As many of you already know, course evaluations at UW-River Falls have moved online and we here at the Student Voice find this new idea problematic.

This university is known to value education more than research. Teaching is one of the most important functions at UWRF and online course evaluations will only negatively impact any chance at bettering professors through peer evaluation.

Evaluations are an important part of the teaching process. Professors need to know what they are doing right and, of course, what they are doing wrong. Some students have taken this opportunity to simply give perfect scores to professors or merely bash them or challenge their intelligence. Students, please be honest in the evaluations. Evaluations are an easy way to voice our opinion as a student body.

That being said, moving evaluations online only diminishes the effectiveness of the surveys. In-class surveys only take 10-20 minutes and usually, cross your fingers, most students take that time to give their two cents on a professor’s abilities as a teacher. While moving evaluations online does allow each student more time for elaboration it will significantly decrease the number of evaluations submitted.

A quick, seemingly thoughtless comment on an evaluation is better than nothing at all. Silence gets this university nowhere. The students who were going to spend 20 minutes on an in-class evaluation are certainly going to go online and do the same, but the majority are not going to bother.

Course evaluations should be taken with a grain of salt. While they do provide a voice for UWRF students, it’s hard to know whether our voices are actually heard. It’s important to know whether or not a professor “displayed thorough knowledge about the material being taught” and if the professor “treated me fairly and with respect,” but its more important to know what kind of teacher these professors truly are.

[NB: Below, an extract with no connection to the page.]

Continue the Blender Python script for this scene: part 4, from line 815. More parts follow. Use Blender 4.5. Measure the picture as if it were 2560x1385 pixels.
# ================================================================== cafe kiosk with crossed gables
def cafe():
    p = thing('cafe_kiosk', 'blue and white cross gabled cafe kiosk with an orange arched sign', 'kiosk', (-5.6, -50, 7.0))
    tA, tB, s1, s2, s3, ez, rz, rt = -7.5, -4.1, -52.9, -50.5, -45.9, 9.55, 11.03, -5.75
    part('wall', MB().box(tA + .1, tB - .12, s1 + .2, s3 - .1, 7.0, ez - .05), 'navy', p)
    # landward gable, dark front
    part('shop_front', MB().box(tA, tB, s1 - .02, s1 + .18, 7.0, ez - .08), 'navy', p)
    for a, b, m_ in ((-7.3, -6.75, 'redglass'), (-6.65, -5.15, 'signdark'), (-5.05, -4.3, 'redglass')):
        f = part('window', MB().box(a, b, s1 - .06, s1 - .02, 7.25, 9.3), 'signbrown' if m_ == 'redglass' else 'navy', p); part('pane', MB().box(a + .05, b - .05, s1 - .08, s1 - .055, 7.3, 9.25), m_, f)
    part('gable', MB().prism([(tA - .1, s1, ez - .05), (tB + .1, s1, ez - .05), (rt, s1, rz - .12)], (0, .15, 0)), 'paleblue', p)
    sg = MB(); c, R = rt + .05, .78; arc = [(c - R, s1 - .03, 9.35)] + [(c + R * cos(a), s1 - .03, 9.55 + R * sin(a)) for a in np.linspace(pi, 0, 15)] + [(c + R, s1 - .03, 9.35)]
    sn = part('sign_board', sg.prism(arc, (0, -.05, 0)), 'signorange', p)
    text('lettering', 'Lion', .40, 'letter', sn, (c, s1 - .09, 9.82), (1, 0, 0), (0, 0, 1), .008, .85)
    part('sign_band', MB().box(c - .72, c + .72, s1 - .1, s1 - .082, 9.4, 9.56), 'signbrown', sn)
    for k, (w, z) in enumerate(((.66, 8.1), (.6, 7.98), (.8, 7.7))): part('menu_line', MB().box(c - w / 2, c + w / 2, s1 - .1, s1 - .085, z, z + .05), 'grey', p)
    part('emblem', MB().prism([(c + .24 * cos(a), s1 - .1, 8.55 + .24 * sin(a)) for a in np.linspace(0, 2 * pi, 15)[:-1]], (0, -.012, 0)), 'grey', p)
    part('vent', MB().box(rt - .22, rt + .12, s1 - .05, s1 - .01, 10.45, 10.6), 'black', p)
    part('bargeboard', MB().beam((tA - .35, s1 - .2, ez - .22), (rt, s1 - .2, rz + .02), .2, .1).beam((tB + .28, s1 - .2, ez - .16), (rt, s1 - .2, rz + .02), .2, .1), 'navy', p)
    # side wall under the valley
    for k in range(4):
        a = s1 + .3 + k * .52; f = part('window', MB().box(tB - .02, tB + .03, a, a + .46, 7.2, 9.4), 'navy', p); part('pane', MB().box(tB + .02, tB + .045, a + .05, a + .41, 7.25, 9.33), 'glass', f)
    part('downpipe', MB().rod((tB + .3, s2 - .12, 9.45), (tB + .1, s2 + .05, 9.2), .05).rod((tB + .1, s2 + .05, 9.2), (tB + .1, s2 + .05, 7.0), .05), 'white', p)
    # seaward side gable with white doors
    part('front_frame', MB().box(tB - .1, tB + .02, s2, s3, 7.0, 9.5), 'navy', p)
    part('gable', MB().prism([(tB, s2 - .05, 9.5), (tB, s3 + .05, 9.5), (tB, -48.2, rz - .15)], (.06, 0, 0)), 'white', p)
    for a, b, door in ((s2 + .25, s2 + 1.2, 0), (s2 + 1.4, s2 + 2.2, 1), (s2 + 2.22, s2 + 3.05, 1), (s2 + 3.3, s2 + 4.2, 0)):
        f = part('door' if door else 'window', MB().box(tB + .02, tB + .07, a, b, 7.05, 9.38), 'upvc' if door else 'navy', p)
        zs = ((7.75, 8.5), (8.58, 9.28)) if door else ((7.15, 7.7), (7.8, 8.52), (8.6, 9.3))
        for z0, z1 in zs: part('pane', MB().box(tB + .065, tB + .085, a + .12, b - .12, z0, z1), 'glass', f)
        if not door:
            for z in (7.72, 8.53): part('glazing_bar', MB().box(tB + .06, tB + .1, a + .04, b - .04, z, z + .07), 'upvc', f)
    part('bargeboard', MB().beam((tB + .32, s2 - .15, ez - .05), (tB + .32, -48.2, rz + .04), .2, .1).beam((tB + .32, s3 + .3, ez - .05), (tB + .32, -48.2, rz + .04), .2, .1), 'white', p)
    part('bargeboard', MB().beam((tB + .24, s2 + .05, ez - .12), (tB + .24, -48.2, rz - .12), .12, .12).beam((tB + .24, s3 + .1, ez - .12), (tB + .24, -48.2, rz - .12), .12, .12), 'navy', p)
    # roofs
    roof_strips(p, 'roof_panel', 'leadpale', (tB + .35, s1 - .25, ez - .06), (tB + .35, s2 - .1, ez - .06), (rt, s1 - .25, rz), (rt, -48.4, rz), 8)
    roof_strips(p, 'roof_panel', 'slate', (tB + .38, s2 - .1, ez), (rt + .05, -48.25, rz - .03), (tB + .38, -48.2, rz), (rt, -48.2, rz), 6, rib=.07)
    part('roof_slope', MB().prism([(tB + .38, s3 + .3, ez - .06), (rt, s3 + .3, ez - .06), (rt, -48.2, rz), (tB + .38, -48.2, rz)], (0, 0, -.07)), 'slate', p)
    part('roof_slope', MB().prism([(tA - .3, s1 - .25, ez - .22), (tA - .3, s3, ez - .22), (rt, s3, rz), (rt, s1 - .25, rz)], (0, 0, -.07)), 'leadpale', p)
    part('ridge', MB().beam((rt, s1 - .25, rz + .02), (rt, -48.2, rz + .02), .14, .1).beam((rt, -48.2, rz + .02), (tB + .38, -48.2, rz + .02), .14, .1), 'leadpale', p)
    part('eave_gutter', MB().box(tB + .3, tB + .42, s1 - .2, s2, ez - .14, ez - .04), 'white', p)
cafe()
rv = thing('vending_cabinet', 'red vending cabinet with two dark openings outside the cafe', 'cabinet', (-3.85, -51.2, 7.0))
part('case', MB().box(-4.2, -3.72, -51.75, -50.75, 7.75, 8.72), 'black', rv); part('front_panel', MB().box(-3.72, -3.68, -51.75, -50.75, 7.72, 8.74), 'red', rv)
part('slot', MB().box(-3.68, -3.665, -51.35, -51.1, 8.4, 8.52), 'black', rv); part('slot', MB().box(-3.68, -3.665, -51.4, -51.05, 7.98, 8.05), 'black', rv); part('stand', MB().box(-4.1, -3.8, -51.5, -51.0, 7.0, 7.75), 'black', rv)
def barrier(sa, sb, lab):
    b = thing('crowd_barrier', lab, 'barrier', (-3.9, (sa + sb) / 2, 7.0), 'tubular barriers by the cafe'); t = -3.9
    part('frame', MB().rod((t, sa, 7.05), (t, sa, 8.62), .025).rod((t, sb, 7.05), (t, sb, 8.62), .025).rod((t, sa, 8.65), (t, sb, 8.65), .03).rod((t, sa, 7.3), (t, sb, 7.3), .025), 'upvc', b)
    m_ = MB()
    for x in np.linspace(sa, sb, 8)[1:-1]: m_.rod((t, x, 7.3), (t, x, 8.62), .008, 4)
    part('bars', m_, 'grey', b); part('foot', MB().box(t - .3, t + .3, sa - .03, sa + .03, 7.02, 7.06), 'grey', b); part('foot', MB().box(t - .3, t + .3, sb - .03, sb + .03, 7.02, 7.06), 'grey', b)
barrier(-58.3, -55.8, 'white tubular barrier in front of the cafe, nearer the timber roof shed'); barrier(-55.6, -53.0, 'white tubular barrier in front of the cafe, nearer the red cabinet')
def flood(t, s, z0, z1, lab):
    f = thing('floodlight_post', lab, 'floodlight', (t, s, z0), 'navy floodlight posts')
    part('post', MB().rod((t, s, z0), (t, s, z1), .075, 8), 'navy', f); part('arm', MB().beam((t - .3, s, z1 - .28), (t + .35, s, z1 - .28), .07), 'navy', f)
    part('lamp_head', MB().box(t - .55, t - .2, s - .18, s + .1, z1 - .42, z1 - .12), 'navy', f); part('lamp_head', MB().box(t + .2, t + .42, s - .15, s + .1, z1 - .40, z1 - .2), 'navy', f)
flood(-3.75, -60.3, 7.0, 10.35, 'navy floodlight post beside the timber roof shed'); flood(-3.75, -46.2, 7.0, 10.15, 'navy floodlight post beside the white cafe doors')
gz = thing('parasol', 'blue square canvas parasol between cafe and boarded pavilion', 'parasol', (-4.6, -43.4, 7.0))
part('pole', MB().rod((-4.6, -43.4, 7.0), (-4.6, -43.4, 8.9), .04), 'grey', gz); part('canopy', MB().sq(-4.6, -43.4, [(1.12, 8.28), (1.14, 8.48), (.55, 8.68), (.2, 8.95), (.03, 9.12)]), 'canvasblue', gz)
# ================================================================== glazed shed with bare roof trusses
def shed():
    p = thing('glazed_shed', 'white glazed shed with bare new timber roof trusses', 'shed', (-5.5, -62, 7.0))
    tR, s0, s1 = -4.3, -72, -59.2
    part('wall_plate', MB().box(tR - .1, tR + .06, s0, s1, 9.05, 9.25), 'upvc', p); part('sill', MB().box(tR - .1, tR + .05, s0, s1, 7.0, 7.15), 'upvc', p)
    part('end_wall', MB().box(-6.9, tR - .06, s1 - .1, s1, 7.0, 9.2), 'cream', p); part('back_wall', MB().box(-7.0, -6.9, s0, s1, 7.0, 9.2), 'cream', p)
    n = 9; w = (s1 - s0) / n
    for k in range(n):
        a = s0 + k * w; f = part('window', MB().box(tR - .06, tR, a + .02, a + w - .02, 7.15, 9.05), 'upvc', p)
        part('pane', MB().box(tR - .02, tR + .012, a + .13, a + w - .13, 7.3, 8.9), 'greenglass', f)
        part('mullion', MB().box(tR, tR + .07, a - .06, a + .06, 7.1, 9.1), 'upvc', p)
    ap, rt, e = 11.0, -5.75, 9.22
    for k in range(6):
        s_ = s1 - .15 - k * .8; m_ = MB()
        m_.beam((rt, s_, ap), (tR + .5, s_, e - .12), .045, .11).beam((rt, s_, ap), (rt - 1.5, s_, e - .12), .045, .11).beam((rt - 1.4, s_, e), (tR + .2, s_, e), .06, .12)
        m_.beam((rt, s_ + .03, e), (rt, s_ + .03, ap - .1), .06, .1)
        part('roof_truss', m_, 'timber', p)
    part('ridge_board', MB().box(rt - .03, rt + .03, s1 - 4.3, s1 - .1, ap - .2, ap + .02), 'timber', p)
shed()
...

What kind of material do they focus on? How do they test a students’ knowledge, is it through projects, papers, quizzes or tests? Does the teacher rely heavily on the text or do they provide supplementary knowledge? Does the professor strictly use Adobe PowerPoint and nothing more? These are some of the questions that need to be asked, not if the professor was available for consultation.

Saving paper is certainly not a bad thing, but perhaps its time to modernize these evaluations with important questions and make them mandatory. That’s right: mandatory.
The email each student received said to “please be as honest and fair in your evaluation as possible. This information can be used in personnel decisions such as retention, promotion, tenure, and merit pay.” So take the evaluations seriously, because the university certainly does. And remember, you all have until 11:59 p.m. on Friday, Dec. 12, to complete the evaluations.